Par ailleurs, voici d’autres extraits dignes d’intérêt provenant du texte consolidé de l’AECG, section 6 portant sur les Obstacles technique au commerce (OTC):

«Article 3 : Coopération

Les Parties renforcent leur coopération dans les domaines des règlements techniques, des normes, de la métrologie, des procédures d’évaluation de la conformité, de la surveillance et du suivi des marchés et des activités d’application de la réglementation afin de faciliter le commerce entre elles, conformément au chapitre XXX (Coopération en matière de réglementation). Les Parties peuvent notamment promouvoir et encourager la coopération entre leurs organismes publics ou privés respectifs responsables de la métrologie, de la normalisation, des mises à l’essai, de la certification et de l’accréditation, de la surveillance et du suivi des marchés et de l’application de la réglementation, et, plus particulièrement, encourager leurs organismes d’accréditation et d’évaluation de la conformité à participer à des ententes de coopération favorisant la reconnaissance des résultats de l’évaluation de la conformité.

Article 7 : Marquage et étiquetage

[…] les Parties veillent à ce que l’élaboration, l’adoption ou l’application des règlements techniques relatifs au marquage et à l’étiquetage n’aient ni pour objet ni pour effet de créer des obstacles non nécessaires au commerce international. Ainsi, les exigences en matière d’étiquetage ou de marquage ne sont pas plus strictes pour le commerce que nécessaire pour réaliser un objectif légitime, compte tenu des risques que la non-réalisation entraînerait. »
Il faut dire cependant que la portée et l’effet de cet engagement à coopérer reste à voir et il est très probable qu’il y aura des variations d’un secteur industriel à l’autre.

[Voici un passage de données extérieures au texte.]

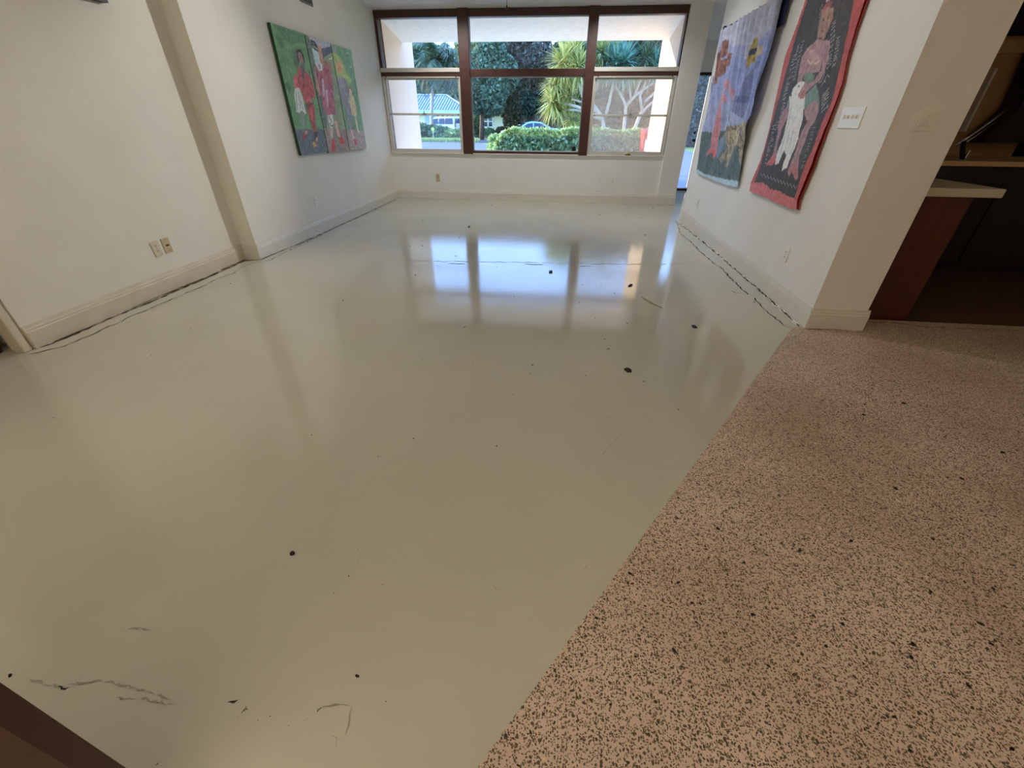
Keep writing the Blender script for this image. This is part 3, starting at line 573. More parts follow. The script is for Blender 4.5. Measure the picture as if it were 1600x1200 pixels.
panels = [
 (5.262, 5.915, .886, 2.086, (92, 142, 92), [
  (tp(c1([(60,80),(600,270),(640,420),(400,430),(250,340),(180,200)])), (78,116,84), .3, .7), (tp(c1([(100,250),(220,330),(260,470),(200,480)])), (70,108,78), .2, .7),
  (tp(c1([(270,480),(380,420),(560,390),(640,470),(480,470),(330,520)])), (112,160,108), .2, .5), (tp(c2([(40,0),(150,0),(140,170),(120,160)])), (74,104,80), .2, .8),
  (tp(c1([(400,560),(450,490),(480,520),(490,680),(520,760),(480,870),(430,760)])), (84,110,90), .3),
  (tp(c2([(200,748),(700,752),(800,1250),(200,1250)])), (92,100,112), .35),
  (tp(c1([(460,540),(480,510),(540,510),(590,590),(612,700),(608,760),(570,720),(520,745),(490,680)])), (50,42,48)),
  (tp(c1([(500,580),(525,560),(555,580),(575,660),(592,740),(560,775),(520,720),(500,650)])), (150,112,98), .35),
  (tp(c1([(540,770),(605,745),(612,900),(604,1080),(560,940)])), (92,84,88), .3),
  (tp(c1([(415,970),(440,948),(480,960),(510,1200),(440,1170)])), (196,92,92), .25),
  (tp(c1([(490,860),(535,800),(565,930),(600,1080),(612,870),(680,930),(735,1050),(780,1190)])+c2([(535,80),(556,250),(515,238),(500,240),(490,300),(410,320),(370,290),(340,180),(290,80),(215,20),(260,0)])), (168,66,68), .3),
  (tp(c1([(600,1060),(615,1060),(590,1190),(570,1190)])), (110,40,46)), (tp(c2([(395,255),(490,240),(490,300),(450,285),(410,315)])), (206,84,82), .2),
  (tp(c2([(385,320),(520,310),(545,450),(550,620),(575,790),(520,790),(490,720),(460,580),(430,480)])), (158,60,60), .35),
  (tp(c2([(470,400),(500,420),(510,640),(490,600)])), (196,84,80), .2), (tp(c2([(385,330),(515,320),(500,350),(420,430)])), (112,62,54), .3, .8),
  (tp(c2([(520,785),(580,795),(588,870),(550,960),(530,870)])), (58,56,66)), (tp(c2([(560,890),(592,875),(585,950),(555,945)])), (196,146,84)),
  (tp(c2([(505,950),(570,960),(572,1020),(530,1055),(505,1005)])), (184,136,84), .4),
  (tp(c2([(310,500),(365,490),(385,740),(350,765)])), (132,136,136)), (tp(c2([(348,830),(385,815),(392,890),(365,930),(350,905)])), (150,46,52)), (tp(c2([(380,775),(425,770),(415,830),(388,855)])), (190,130,90), .4),
  (tp(c2([(215,80),(290,75),(340,230),(380,420),(402,492),(370,503),(330,455),(290,505),(245,480),(230,350),(212,200)])), (196,198,192), .25)]
  + [(strip(tp(c2(p)), .010), (110,114,110)) for p in ([(240,160),(255,440)], [(270,150),(310,400)], [(300,200),(350,430)], [(245,475),(290,500),(330,455),(372,500)])]),
 (5.932, 6.548, .874, 2.079, (132, 148, 116), [
  (tp(c3([(60,40),(150,80),(250,300),(300,600),(330,760),(250,1200),(120,700)])), (92,112,96), .3), (tp(c4([(0,0),(140,0),(230,450),(240,690),(180,690)])), (96,106,98), .35),
  (tp(c3([(140,70),(560,200),(575,265),(385,315),(310,250),(180,170)])), (168,168,180), .15), (tp(c3([(385,315),(560,262),(585,395),(420,482)])), (88,92,118), .25),
  (tp(c3([(210,300),(290,300),(350,470),(400,620),(400,720),(340,730),(270,600)])), (172,194,212), .15),
  (strip(tp(c3([(190,170),(250,185),(305,262)])), .022), (44,50,66)), (strip(tp(c3([(195,215),(260,240),(310,300)])), .022), (44,50,66)), (strip(tp(c3([(245,300),(318,360)])), .022), (44,50,66)),
  (tp(c4([(200,690),(600,715),(640,1150),(200,1150)])), (142,122,116), .3),
  (tp(c3([(305,262),(365,250),(405,420),(425,580),(392,615),(360,540),(330,380)])), (178,128,118), .25),
  (tp(c3([(240,660),(300,760),(350,900),(385,1200),(340,1200),(290,960)])), (164,124,112), .3),
  (tp(c3([(420,540),(500,560),(555,620),(560,700),(440,680)])), (160,100,84), .35),
  (tp(c3([(255,610),(330,740),(400,740),(440,640),(540,600),(580,820),(605,1000),(610,1200),(370,1200),(345,1000),(290,780)])), (160,84,102), .4),
  (tp(c4([(130,-10),(325,-10),(370,200),(400,450),(230,455),(160,250)])), (168,92,116), .4),
  (tp(c3([(395,880),(430,880),(450,1190),(420,1190)])), (190,170,186), .3), (tp(c4([(205,0),(250,0),(270,330),(240,330)])), (186,150,168), .3),
  (tp(c3([(290,600),(390,590),(415,720),(335,732)])), (196,182,204), .3), (strip(tp(c3([(330,600),(360,690)])), .015), (60,56,90)),
  (tp(c4([(240,450),(330,450),(350,560),(345,870),(300,870),(280,650)])), (186,170,162), .25), (tp(c4([(260,460),(345,455),(350,600),(300,680),(270,560)])), (222,218,206), .35), (strip(tp(c4([(275,480),(320,560),(290,640),(350,650)])), .014), (54,50,48)),
  (tp(c4([(370,570),(415,555),(475,850),(440,855)])), (196,160,146), .25),
  (tp(c4([(330,890),(367,890),(392,1080),(385,1105),(322,1100),(320,1020)])), (188,42,52), .2), (tp(c4([(448,848),(505,850),(562,940),(535,985),(470,930)])), (190,44,54), .2),
  (tp(c3([(512,512),(598,470),(578,522)])), (226,226,170), .1)]),
 (6.566, 7.165, .874, 2.074, (104, 150, 112), [
  (tp(c3([(560,230),(640,260),(720,470),(600,380)])), (132,146,150), .2), (tp(c3([(580,390),(650,400),(740,470),(830,720),(960,900),(900,1040),(700,920),(620,600)])), (150,178,104), .2),
  (tp(c3([(620,420),(780,560),(900,900),(800,860),(700,560)])), (176,190,110), .2, .7),
  (tp(c4([(560,718),(900,728),(980,1150),(560,1150)])), (158,144,140), .25),
  (tp(c3([(665,560),(720,535),(775,600),(780,720),(740,805),(690,745),(660,650)])), (204,166,112), .25), (tp(c3([(680,610),(735,600),(755,700),(730,770),(695,720)])), (196,146,112), .25),
  (tp(c3([(690,880),(760,830),(835,870),(885,1000),(905,1210),(710,1210),(680,1000)])), (148,146,156), .25),
  (tp(c4([(425,-10),(640,-10),(640,200),(672,350),(692,715),(640,720),(600,500),(530,250)])), (140,138,152), .3),
  (tp(c3([(795,870),(830,880),(890,1010),(905,1200),(850,1100)])), (126,126,146), .2),
  (tp(c3([(895,1045),(920,1030),(960,1080),(975,1200),(905,1200)])), (176,80,72), .2), (tp(c3([(905,1065),(935,1060),(958,1110),(955,1200),(915,1190)])), (226,190,172), .2),
  (tp(c4([(635,60),(700,100),(762,280),(772,470),(735,480),(690,465),(660,320),(630,220)])), (216,186,148), .2),
  (tp(c4([(730,470),(760,470),(805,735),(775,725)])), (214,190,160), .2), (tp(c4([(650,715),(684,708),(725,885),(700,875)])), (200,172,168), .25),
  (tp(c4([(718,895),(762,885),(778,985),(740,975)])), (190,62,84), .2), (tp(c4([(778,740),(818,728),(818,772)])), (228,222,216), .1), (tp(c4([(780,765),(850,850),(835,840)])), (100,94,96)),
  (strip(tp(c4([(655,740),(690,850)])), .012), (176,84,100)), (tp(c3([(850,400),(890,380),(885,410)])), (190,214,190)), (tp(c3([(925,640),(950,650),(935,665)])), (200,214,200))])]
tri = thing('triptych_painting', 'three panel oil painting of standing figures on green ground hung on the left wall', 'painting', (XL, 6.2, .88))
for k, (y0, y1, z0, z1, bc, ly) in enumerate(panels):
    link('canvas_panel', MB().box(XL+.004, XT-.001, y0, y1, z0, z1), 'canvas_g', tri, bevel=.003)
    grid_mesh('painted_face', np.arange(y0, y1+.003, .006), np.arange(z0, z1+.003, .006), lambda u, v: np.stack([np.full(u.shape, XT), u, v], 1), lambda u, v: paint_layers(u, v, ly, bc, 3+k*7), 'paint', tri)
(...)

L’approche de l’AECG à l’égard de la coopération en matière de réglementaire est néanmoins annoncée comme une promesse qui éliminera des obstacles au commerce une fois que ses dispositions entreront en vigueur. L’Accord prescrit également une coopération « sectorielle » spécifique à l’égard de la sécurité des biens de consommation.

En conclusion, il est difficile d’évaluer tous les changements que l’AECG aura sur l’environnement actuel du commerce entre le Canada et l’Union européenne. Il va sans dire, cependant, que ceux qui sont déjà familiers avec l’exportation de produits et de services vers l’UE en provenance du Canada, ou ceux qui sont en train d’évaluer la possibilité de le faire, devraient demeurer attentifs aux autres mises à jour concernant l’AECG et devraient consulter un professionnel du droit afin qu’ils ne se fassent pas prendre dans cette nouvelle toile réglementaire.